» **Aim of the exercise**: In the records that follow, locate every line with "Write" and extract it.
Input records start
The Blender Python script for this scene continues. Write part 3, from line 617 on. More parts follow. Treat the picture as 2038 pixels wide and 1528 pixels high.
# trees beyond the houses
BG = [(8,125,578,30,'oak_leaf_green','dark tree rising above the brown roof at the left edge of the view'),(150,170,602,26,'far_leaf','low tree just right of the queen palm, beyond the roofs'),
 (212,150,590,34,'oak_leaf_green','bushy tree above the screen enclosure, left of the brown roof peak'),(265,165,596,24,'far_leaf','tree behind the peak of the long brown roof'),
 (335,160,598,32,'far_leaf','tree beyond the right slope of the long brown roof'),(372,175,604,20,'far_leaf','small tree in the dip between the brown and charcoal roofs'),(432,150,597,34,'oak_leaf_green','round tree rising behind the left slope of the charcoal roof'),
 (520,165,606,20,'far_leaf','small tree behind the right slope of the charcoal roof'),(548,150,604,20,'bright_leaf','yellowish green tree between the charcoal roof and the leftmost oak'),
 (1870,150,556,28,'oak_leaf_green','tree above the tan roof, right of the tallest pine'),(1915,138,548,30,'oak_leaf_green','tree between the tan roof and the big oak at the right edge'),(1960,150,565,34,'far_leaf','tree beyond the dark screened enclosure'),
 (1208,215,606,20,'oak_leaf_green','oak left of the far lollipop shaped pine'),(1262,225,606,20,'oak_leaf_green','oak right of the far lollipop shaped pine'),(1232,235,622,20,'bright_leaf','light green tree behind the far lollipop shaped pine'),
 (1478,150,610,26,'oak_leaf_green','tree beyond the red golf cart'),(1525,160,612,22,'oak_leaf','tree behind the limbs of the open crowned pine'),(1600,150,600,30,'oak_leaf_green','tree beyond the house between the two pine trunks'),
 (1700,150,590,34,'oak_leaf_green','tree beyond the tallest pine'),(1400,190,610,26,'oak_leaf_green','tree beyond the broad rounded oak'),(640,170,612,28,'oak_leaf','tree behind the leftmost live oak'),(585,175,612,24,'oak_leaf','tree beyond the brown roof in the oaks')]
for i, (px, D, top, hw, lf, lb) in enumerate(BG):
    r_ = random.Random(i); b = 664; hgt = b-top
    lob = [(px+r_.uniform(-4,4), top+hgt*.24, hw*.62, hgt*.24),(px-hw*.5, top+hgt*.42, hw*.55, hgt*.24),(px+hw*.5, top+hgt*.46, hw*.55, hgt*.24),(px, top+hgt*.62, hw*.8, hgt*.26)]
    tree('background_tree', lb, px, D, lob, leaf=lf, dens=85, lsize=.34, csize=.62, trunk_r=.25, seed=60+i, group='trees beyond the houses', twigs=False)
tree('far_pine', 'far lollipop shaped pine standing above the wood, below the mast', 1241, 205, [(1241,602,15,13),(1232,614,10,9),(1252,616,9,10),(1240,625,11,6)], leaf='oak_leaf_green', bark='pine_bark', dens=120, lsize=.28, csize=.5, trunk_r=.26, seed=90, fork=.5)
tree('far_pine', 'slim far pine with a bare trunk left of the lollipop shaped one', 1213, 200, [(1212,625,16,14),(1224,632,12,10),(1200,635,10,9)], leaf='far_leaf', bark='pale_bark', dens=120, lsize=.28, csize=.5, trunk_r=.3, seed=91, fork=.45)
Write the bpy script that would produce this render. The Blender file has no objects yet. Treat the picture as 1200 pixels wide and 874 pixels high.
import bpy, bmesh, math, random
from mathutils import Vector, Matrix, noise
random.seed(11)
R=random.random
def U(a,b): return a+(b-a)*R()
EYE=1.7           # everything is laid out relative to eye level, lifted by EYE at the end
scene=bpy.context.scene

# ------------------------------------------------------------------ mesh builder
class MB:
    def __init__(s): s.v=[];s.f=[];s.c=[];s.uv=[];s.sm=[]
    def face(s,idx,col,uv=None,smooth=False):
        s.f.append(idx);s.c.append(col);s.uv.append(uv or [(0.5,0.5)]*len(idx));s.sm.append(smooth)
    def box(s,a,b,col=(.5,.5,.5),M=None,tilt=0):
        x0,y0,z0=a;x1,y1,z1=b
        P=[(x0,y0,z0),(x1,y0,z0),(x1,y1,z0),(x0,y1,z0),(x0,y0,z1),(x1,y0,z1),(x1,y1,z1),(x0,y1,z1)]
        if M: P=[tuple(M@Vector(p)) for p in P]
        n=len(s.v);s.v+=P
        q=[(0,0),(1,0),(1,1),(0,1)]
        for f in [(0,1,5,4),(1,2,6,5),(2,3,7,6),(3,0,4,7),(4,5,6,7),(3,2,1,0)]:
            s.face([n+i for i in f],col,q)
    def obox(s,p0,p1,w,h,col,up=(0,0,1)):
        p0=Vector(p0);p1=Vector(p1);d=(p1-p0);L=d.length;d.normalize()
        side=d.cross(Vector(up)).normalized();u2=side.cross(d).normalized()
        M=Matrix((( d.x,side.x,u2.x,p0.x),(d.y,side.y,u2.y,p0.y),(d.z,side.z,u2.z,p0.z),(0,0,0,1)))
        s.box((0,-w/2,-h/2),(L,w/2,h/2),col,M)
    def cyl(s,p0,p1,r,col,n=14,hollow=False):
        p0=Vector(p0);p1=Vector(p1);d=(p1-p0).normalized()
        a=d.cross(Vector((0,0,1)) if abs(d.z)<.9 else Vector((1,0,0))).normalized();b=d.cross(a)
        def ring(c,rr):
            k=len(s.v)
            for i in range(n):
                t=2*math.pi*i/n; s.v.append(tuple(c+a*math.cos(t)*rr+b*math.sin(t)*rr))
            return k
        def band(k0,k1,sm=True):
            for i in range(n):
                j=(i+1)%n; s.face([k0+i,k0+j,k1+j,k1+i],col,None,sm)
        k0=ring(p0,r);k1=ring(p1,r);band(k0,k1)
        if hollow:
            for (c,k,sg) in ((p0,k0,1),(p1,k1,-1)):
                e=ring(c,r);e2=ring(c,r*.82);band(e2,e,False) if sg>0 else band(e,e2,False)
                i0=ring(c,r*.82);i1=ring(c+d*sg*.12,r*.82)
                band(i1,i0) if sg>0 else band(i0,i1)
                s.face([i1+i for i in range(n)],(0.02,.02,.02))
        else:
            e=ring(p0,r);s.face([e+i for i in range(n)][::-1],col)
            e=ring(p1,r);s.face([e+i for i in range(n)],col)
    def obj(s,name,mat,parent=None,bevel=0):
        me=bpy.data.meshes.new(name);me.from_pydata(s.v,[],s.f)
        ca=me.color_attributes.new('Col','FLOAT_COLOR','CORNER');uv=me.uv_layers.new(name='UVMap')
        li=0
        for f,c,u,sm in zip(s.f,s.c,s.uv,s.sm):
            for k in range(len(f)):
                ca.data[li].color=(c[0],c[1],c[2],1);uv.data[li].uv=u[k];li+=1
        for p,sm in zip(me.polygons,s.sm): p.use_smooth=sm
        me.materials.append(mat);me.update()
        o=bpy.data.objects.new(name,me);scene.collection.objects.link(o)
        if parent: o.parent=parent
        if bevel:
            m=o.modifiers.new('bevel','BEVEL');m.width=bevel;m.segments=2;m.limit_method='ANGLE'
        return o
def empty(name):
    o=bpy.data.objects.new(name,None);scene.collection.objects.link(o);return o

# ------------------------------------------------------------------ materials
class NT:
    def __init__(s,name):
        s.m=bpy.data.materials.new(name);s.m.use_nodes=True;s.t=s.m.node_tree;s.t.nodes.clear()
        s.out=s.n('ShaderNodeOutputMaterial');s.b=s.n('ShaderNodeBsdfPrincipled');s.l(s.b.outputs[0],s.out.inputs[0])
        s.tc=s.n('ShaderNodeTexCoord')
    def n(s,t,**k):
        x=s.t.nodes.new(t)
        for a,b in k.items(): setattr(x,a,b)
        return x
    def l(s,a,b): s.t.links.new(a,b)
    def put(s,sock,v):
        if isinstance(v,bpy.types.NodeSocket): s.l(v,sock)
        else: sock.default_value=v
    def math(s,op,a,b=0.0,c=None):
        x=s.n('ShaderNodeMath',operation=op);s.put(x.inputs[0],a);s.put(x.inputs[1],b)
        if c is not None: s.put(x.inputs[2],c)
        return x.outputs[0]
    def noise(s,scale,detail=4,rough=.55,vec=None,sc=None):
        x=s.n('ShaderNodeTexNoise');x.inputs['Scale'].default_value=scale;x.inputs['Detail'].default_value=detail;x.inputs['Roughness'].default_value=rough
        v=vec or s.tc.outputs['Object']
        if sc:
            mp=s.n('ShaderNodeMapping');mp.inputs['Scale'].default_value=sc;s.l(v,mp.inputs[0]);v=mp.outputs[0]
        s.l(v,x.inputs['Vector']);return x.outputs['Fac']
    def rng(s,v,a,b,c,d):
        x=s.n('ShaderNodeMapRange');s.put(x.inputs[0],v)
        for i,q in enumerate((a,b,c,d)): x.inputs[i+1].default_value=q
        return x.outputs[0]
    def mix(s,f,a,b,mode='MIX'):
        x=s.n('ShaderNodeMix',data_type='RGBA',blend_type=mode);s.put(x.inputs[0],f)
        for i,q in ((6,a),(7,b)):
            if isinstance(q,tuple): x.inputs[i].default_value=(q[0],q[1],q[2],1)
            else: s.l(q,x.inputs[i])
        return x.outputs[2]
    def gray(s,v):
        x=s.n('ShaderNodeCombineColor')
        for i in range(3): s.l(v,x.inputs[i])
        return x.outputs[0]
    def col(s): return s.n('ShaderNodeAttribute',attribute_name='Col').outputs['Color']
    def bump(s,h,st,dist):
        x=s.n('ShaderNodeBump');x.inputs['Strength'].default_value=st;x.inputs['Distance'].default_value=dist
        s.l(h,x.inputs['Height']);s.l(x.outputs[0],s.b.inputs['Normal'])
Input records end
» **Solution to the exercise**:
The Blender Python script for this scene continues. Write part 3, from line 617 on. More parts follow. Treat the picture as 2038 pixels wide and 1528 pixels high.
Write the bpy script that would produce this render. The Blender file has no objects yet. Treat the picture as 1200 pixels wide and 874 pixels high.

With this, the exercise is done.